EXERCISE PROMPT
Can you pull out each line of the data below that includes the word "parts"?

INFORMATION SUPPLIED
---+---

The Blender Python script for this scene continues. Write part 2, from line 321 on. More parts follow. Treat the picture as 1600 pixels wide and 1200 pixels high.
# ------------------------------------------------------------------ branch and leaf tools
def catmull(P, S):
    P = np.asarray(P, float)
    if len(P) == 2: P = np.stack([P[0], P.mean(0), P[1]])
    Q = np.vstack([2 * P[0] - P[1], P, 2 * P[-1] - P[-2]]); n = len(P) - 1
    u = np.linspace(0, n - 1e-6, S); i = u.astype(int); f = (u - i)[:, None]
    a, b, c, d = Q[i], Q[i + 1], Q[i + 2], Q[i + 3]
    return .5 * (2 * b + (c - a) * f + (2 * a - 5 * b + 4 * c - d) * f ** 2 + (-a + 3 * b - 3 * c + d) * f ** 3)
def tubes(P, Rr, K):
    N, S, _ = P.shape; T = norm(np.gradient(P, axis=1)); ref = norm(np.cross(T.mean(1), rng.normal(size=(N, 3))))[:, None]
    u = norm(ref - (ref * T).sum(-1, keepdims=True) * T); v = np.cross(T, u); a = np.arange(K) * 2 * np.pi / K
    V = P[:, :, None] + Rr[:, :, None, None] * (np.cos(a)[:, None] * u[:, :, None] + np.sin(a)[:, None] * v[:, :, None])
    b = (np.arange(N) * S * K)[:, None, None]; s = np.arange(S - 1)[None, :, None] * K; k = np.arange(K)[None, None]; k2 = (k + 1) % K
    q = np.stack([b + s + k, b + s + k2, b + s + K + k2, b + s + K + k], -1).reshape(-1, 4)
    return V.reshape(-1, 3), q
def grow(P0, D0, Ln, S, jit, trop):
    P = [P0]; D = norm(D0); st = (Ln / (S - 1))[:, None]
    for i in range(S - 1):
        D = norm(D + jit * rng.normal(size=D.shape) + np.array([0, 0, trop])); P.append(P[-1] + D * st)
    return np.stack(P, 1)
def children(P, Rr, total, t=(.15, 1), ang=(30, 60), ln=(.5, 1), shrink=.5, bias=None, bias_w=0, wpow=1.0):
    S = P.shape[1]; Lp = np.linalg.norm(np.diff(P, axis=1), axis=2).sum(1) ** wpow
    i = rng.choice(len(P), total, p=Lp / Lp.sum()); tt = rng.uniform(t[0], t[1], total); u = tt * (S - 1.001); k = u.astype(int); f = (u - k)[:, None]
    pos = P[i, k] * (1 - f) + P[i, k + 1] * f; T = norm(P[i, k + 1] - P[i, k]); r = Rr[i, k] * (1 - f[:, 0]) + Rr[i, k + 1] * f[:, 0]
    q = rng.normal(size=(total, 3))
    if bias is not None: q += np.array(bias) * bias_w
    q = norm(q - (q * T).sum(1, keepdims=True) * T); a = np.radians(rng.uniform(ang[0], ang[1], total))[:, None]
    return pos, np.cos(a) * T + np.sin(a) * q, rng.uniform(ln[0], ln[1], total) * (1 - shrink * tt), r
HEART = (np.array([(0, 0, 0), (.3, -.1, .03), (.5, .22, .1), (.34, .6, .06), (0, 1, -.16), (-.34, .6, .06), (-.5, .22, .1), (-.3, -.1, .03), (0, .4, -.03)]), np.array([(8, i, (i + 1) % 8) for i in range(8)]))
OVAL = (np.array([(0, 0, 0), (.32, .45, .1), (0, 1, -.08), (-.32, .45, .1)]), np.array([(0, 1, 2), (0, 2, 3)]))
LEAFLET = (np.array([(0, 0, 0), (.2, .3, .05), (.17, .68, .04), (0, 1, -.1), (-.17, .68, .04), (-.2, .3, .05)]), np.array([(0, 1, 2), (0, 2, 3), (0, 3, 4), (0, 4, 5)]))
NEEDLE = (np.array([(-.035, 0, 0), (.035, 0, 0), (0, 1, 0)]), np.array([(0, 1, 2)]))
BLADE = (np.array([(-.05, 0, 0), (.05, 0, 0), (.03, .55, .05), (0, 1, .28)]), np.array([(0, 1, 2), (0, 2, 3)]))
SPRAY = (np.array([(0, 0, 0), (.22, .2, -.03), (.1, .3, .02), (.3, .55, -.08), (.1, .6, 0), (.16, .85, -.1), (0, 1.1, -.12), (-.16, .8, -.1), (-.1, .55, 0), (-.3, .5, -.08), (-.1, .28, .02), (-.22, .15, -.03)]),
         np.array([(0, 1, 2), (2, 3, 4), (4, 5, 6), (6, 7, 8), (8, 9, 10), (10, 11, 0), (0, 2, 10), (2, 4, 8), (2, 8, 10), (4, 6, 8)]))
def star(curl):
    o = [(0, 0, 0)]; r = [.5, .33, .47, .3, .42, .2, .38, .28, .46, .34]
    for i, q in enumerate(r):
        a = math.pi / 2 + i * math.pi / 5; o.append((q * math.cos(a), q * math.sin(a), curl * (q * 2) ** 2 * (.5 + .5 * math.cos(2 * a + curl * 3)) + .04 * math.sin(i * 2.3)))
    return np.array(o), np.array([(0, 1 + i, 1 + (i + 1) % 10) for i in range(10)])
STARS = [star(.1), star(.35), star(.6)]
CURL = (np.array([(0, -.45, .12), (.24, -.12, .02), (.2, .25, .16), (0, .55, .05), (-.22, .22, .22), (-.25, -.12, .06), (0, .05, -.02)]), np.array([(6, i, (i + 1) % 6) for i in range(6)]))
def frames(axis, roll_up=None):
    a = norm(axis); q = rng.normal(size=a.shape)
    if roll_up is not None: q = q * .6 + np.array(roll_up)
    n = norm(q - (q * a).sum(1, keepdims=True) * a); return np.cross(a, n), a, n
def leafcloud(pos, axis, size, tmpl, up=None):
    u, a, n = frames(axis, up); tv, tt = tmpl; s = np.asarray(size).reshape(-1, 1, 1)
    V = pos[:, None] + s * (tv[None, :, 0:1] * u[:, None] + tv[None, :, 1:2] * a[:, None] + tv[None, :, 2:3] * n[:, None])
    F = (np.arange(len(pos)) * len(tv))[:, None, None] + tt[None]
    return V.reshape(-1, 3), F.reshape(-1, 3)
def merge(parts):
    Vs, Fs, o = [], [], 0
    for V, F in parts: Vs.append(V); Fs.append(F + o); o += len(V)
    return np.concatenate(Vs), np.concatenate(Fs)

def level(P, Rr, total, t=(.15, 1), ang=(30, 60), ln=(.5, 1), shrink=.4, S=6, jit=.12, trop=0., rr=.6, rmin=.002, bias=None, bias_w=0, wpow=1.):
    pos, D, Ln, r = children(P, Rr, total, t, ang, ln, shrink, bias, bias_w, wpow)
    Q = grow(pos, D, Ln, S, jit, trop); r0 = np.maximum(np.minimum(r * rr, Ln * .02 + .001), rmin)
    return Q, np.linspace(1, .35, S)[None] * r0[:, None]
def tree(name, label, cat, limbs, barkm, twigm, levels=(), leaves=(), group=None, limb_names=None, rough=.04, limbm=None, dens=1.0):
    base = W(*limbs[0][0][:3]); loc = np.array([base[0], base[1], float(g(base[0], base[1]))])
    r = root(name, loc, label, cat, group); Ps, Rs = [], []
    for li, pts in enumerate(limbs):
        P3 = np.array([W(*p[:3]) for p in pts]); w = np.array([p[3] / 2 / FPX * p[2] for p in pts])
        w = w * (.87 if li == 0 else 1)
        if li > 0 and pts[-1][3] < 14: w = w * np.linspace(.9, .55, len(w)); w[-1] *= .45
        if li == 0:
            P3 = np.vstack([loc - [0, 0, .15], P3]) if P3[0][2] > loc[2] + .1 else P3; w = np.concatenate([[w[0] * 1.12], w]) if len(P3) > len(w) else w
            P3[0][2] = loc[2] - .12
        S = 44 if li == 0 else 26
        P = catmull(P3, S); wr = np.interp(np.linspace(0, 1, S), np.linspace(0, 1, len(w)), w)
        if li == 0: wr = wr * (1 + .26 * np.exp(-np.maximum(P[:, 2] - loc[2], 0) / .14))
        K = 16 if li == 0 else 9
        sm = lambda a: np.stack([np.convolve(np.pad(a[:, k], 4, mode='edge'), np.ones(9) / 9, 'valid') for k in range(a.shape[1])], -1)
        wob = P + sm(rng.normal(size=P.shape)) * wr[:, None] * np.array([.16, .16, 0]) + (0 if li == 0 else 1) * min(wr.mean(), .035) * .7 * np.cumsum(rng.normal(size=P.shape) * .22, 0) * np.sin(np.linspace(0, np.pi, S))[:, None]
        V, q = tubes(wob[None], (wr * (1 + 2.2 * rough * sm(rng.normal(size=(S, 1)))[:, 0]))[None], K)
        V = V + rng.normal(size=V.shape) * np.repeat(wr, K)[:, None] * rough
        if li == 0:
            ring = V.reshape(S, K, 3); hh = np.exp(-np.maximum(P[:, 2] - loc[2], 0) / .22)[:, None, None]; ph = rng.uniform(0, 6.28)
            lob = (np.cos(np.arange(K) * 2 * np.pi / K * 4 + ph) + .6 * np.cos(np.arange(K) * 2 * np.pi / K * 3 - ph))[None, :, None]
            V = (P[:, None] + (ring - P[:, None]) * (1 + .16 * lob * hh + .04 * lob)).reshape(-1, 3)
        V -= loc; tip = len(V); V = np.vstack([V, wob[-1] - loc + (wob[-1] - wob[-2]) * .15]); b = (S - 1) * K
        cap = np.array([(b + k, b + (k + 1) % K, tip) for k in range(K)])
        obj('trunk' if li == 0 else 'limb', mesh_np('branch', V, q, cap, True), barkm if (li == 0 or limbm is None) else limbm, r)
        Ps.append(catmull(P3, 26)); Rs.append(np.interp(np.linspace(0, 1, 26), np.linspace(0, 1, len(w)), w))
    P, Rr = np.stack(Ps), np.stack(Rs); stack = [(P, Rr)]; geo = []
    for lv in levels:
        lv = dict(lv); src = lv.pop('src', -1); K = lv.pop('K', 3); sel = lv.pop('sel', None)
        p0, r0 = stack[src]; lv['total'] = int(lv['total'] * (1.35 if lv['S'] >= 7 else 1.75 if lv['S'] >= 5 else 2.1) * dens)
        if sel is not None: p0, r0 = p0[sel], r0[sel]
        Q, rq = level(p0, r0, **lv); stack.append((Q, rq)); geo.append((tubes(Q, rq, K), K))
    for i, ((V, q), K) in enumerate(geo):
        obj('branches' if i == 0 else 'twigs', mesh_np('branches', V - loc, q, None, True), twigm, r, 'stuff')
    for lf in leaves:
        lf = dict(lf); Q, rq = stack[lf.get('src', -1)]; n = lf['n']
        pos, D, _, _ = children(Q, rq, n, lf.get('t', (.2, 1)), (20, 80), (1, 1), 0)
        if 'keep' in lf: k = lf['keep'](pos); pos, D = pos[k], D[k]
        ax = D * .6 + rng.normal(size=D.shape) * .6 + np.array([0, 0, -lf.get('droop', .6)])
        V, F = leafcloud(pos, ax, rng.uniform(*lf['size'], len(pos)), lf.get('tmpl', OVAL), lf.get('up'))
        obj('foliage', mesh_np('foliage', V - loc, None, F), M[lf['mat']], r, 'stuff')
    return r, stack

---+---

COMPLETE ANSWER
The Blender Python script for this scene continues. Write part 2, from line 321 on. More parts follow. Treat the picture as 1600 pixels wide and 1200 pixels high.
def merge(parts):
    for V, F in parts: Vs.append(V); Fs.append(F + o); o += len(V)